[Start of Input rows]

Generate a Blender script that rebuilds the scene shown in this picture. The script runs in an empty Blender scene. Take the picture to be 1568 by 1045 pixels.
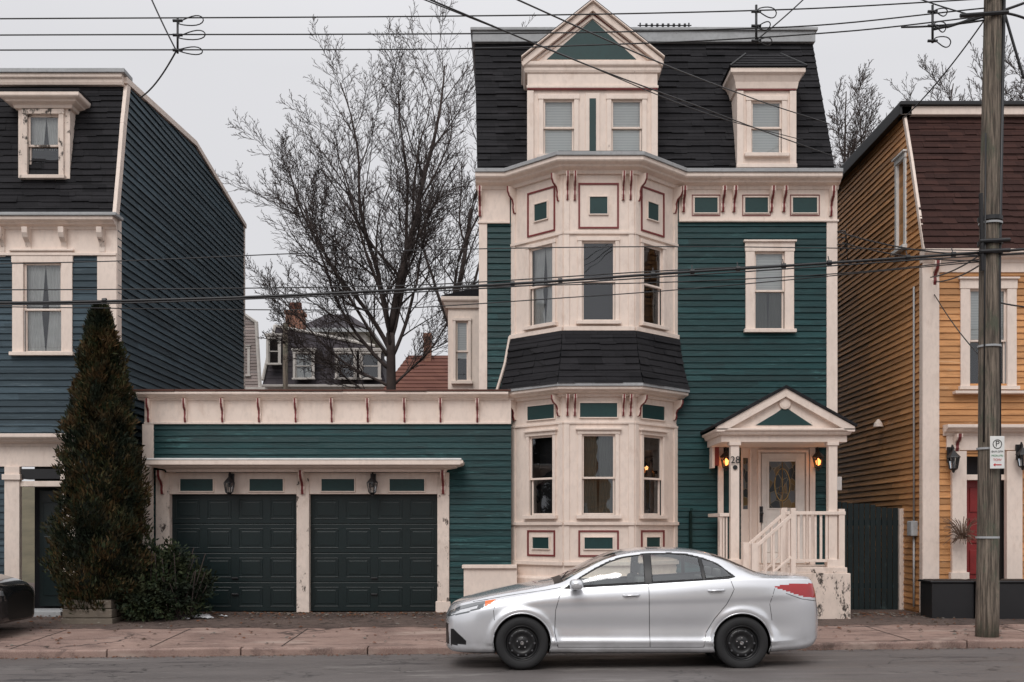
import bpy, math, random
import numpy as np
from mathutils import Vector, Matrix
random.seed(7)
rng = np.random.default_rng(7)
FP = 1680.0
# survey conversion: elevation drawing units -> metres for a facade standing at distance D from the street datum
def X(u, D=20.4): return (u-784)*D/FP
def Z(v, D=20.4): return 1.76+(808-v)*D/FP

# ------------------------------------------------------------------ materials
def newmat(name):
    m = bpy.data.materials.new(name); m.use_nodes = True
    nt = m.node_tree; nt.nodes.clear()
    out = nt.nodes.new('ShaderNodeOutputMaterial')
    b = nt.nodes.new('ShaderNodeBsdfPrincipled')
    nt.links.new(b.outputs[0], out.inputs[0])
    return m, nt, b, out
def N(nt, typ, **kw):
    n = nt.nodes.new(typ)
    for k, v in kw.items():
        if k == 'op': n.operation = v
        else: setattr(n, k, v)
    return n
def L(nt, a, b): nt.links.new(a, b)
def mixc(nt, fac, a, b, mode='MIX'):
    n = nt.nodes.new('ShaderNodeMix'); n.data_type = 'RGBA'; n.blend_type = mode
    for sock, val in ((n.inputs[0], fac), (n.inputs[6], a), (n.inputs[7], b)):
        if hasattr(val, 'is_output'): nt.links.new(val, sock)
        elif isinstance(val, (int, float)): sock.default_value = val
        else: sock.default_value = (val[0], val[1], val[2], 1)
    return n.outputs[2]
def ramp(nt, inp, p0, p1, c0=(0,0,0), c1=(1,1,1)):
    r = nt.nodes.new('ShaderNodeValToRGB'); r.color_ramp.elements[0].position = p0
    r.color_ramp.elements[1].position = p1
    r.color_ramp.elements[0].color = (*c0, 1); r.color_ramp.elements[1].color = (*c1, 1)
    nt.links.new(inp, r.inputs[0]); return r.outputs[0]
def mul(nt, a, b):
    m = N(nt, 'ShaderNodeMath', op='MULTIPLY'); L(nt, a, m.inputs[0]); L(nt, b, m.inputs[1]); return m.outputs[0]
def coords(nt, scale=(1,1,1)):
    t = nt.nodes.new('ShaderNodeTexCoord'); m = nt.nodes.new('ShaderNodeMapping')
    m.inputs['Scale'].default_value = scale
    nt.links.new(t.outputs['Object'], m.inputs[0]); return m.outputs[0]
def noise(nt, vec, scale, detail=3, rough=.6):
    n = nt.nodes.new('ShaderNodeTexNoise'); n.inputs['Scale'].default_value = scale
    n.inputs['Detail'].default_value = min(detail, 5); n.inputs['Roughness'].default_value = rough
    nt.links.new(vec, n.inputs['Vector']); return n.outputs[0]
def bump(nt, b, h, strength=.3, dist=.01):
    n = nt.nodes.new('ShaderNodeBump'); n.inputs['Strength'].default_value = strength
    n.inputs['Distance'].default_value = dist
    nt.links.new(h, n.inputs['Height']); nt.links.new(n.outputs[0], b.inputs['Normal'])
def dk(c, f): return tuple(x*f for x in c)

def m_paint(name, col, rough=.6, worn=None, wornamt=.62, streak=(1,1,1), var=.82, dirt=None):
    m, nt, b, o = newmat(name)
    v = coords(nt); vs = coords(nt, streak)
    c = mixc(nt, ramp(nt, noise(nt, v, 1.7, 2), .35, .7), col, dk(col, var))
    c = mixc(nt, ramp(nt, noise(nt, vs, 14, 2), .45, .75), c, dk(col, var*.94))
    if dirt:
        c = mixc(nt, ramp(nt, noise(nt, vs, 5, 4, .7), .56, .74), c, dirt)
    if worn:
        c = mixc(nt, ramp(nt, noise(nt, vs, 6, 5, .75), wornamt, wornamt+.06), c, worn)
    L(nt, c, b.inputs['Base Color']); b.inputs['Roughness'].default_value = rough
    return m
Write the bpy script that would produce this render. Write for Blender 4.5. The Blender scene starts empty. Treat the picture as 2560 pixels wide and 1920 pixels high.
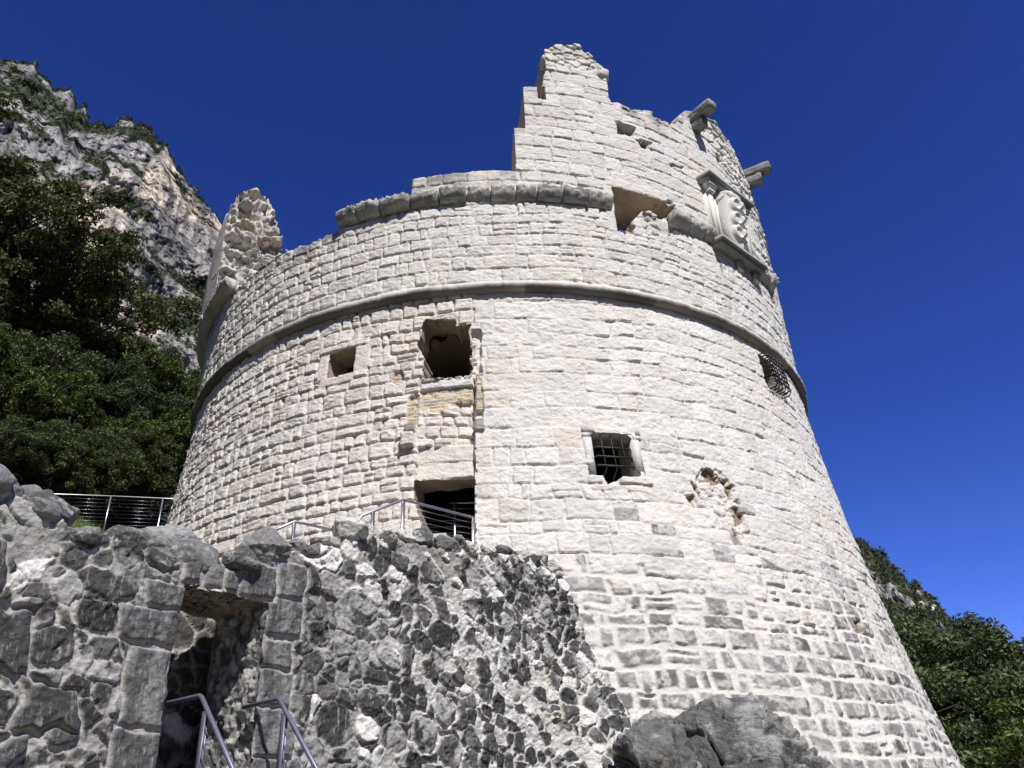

[End of Input rows]

▶ Instructions for the task
With all pictures left out, please transcribe exactly the lines from the start of the material through the line with "def Z(v, D=20.4): return 1.76+(808-v)*D/FP".

▶ Written solution
Generate a Blender script that rebuilds the scene shown in this picture. The script runs in an empty Blender scene. Take the picture to be 1568 by 1045 pixels.
import bpy, math, random
import numpy as np
from mathutils import Vector, Matrix
random.seed(7)
rng = np.random.default_rng(7)
FP = 1680.0
# survey conversion: elevation drawing units -> metres for a facade standing at distance D from the street datum
def X(u, D=20.4): return (u-784)*D/FP
def Z(v, D=20.4): return 1.76+(808-v)*D/FP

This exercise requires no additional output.